Data extracted from a collection:
— Begin —

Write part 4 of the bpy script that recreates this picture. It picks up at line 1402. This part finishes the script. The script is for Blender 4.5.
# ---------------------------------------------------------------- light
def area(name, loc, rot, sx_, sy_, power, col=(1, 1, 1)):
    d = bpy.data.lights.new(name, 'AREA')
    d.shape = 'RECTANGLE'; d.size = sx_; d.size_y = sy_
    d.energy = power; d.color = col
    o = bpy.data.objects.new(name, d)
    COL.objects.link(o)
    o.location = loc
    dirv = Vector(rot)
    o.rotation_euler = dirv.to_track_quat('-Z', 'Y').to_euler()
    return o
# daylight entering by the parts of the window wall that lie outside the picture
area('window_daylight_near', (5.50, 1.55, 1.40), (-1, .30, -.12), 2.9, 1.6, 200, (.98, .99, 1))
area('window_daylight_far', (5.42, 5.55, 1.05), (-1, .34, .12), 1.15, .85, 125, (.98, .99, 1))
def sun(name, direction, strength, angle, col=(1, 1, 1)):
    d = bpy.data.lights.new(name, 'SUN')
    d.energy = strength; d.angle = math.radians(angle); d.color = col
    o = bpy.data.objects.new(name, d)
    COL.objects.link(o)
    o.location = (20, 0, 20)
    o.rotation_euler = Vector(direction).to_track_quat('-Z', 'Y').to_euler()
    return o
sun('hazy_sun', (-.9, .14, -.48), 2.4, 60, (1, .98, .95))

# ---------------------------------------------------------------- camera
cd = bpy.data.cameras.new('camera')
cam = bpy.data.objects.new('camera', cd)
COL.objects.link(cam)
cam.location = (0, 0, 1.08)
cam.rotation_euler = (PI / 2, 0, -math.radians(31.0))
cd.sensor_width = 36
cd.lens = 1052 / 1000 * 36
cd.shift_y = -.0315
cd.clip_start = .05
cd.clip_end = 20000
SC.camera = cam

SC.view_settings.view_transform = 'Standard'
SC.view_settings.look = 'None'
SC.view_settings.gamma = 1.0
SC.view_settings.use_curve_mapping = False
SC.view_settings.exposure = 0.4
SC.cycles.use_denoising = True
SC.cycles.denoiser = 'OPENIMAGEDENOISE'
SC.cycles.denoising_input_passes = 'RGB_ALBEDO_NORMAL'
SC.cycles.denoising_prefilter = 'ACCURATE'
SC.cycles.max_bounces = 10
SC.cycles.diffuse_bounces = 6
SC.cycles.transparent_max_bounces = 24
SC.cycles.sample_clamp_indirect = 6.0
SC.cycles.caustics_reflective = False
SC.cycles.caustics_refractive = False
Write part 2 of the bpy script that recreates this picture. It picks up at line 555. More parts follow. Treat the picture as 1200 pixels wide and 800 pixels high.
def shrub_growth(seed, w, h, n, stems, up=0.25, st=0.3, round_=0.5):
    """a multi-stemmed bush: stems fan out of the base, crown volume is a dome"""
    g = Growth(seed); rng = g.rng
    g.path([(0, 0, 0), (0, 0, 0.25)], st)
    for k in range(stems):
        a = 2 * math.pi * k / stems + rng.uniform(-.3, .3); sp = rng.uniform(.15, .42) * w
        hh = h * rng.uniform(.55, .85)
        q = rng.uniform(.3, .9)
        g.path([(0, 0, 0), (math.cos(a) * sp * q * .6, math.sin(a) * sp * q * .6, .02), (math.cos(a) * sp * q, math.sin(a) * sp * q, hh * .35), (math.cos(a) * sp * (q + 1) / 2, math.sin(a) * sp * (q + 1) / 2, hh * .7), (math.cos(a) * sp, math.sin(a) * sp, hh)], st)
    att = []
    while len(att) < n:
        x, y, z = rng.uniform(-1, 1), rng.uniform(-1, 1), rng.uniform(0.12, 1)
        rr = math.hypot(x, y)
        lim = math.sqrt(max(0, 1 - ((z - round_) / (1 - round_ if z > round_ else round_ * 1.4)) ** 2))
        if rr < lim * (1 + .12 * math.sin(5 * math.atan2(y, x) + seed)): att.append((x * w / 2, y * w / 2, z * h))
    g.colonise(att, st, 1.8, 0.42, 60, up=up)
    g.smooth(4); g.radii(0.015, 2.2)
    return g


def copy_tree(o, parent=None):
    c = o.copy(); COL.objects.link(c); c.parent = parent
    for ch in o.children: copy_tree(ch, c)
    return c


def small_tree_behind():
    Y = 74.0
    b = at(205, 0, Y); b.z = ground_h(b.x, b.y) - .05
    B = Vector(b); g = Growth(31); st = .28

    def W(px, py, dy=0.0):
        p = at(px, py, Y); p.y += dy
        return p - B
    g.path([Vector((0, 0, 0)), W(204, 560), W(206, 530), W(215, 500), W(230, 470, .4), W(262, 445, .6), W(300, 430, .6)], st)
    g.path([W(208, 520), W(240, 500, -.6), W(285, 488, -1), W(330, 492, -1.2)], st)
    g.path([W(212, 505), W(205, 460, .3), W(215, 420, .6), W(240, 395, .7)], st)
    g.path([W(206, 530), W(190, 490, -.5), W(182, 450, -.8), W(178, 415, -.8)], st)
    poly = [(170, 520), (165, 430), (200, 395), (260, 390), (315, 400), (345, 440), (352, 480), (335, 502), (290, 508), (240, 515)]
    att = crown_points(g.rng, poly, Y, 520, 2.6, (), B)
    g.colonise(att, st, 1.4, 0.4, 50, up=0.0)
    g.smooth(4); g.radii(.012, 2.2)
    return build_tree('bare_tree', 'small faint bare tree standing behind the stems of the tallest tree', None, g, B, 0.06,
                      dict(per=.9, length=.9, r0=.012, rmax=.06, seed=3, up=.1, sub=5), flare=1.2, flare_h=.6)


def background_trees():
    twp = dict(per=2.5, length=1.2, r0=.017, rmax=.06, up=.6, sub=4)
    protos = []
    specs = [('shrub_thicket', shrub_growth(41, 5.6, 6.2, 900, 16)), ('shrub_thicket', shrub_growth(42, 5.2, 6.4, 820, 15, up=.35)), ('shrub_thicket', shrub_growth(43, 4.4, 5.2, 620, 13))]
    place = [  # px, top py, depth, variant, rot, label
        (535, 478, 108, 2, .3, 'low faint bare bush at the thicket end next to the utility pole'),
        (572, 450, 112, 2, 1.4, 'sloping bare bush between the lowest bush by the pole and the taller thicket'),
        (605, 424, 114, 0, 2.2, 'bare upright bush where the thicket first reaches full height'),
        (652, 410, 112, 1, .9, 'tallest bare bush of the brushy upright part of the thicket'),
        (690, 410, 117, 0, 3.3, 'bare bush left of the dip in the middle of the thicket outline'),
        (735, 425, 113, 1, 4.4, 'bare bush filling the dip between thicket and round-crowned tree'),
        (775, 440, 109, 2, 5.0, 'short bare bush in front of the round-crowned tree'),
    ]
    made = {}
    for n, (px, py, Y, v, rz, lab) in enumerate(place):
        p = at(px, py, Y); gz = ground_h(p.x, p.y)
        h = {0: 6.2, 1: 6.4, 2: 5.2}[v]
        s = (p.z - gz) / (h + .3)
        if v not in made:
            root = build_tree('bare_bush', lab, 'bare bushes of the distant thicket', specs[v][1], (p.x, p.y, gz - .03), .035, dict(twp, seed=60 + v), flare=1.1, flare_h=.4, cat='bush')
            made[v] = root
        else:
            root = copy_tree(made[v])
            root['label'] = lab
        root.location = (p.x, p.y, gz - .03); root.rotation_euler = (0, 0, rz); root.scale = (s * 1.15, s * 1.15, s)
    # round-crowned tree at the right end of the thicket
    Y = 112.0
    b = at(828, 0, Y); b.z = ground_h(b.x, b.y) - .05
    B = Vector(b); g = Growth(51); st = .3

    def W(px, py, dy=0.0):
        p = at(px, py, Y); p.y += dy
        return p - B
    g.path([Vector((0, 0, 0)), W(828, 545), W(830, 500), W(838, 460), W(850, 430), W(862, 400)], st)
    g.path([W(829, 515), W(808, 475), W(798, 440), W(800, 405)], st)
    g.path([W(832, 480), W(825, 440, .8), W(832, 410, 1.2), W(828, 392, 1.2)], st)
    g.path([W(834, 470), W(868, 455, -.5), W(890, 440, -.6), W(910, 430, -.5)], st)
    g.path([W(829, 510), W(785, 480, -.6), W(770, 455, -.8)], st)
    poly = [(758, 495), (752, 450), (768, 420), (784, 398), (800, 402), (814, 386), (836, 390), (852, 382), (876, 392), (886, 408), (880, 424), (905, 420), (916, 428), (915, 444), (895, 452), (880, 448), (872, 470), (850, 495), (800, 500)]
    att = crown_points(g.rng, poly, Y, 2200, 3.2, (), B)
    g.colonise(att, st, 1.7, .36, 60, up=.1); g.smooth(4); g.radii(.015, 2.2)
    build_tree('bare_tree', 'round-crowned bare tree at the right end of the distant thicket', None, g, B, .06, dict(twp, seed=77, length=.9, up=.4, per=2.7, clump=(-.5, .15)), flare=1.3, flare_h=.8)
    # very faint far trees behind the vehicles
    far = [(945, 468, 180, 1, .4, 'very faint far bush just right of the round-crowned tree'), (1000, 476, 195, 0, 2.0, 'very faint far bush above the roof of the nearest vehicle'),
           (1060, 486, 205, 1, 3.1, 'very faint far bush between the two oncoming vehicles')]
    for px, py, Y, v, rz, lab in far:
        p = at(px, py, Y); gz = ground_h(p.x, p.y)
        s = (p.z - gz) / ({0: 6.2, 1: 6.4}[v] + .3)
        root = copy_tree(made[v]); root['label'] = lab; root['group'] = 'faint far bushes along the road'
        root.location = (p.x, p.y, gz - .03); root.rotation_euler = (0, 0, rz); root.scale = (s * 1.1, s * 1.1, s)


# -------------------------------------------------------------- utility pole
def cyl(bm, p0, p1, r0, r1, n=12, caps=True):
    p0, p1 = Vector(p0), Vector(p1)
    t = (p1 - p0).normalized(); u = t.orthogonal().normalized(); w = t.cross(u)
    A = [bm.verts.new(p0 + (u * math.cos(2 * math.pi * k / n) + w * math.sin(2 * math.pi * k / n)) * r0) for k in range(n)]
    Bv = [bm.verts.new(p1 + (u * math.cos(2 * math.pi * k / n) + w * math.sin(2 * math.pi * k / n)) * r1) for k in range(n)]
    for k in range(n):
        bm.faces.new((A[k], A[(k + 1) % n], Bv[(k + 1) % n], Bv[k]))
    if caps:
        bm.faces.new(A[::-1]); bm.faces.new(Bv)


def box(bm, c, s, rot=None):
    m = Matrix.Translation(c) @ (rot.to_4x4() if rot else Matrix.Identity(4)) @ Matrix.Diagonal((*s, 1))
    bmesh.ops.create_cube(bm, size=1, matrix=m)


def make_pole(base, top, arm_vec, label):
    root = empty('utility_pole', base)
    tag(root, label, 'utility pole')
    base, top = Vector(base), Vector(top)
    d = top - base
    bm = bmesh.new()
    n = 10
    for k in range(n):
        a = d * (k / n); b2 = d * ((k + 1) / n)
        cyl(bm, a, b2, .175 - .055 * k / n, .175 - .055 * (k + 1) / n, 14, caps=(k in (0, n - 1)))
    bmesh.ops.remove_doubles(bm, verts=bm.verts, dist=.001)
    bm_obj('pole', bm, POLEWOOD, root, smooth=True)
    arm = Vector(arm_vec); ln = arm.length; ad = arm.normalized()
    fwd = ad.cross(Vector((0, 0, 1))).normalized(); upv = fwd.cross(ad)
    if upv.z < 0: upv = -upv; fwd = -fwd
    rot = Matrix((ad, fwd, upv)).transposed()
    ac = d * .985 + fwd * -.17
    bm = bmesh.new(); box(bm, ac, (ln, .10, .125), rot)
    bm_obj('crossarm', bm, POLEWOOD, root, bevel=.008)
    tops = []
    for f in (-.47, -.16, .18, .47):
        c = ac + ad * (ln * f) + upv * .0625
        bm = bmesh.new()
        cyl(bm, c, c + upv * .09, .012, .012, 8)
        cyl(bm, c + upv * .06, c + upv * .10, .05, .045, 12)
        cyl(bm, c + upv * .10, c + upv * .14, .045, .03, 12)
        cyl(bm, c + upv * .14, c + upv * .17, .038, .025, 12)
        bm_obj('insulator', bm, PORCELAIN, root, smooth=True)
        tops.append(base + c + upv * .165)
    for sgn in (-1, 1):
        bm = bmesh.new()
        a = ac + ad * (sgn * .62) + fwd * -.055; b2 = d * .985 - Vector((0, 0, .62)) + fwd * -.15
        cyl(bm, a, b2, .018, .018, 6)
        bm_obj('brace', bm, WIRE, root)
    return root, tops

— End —

> [Aim of the exercise] Everything from the line containing "Write part 2" down to the line containing "B = Vector(b); g = Growth(31); st = .28" should be retyped exactly, both lines included, and nothing more.

> [Solution to the exercise]
Write part 2 of the bpy script that recreates this picture. It picks up at line 555. More parts follow. Treat the picture as 1200 pixels wide and 800 pixels high.
def shrub_growth(seed, w, h, n, stems, up=0.25, st=0.3, round_=0.5):
    """a multi-stemmed bush: stems fan out of the base, crown volume is a dome"""
    g = Growth(seed); rng = g.rng
    g.path([(0, 0, 0), (0, 0, 0.25)], st)
    for k in range(stems):
        a = 2 * math.pi * k / stems + rng.uniform(-.3, .3); sp = rng.uniform(.15, .42) * w
        hh = h * rng.uniform(.55, .85)
        q = rng.uniform(.3, .9)
        g.path([(0, 0, 0), (math.cos(a) * sp * q * .6, math.sin(a) * sp * q * .6, .02), (math.cos(a) * sp * q, math.sin(a) * sp * q, hh * .35), (math.cos(a) * sp * (q + 1) / 2, math.sin(a) * sp * (q + 1) / 2, hh * .7), (math.cos(a) * sp, math.sin(a) * sp, hh)], st)
    att = []
    while len(att) < n:
        x, y, z = rng.uniform(-1, 1), rng.uniform(-1, 1), rng.uniform(0.12, 1)
        rr = math.hypot(x, y)
        lim = math.sqrt(max(0, 1 - ((z - round_) / (1 - round_ if z > round_ else round_ * 1.4)) ** 2))
        if rr < lim * (1 + .12 * math.sin(5 * math.atan2(y, x) + seed)): att.append((x * w / 2, y * w / 2, z * h))
    g.colonise(att, st, 1.8, 0.42, 60, up=up)
    g.smooth(4); g.radii(0.015, 2.2)
    return g


def copy_tree(o, parent=None):
    c = o.copy(); COL.objects.link(c); c.parent = parent
    for ch in o.children: copy_tree(ch, c)
    return c


def small_tree_behind():
    Y = 74.0
    b = at(205, 0, Y); b.z = ground_h(b.x, b.y) - .05
    B = Vector(b); g = Growth(31); st = .28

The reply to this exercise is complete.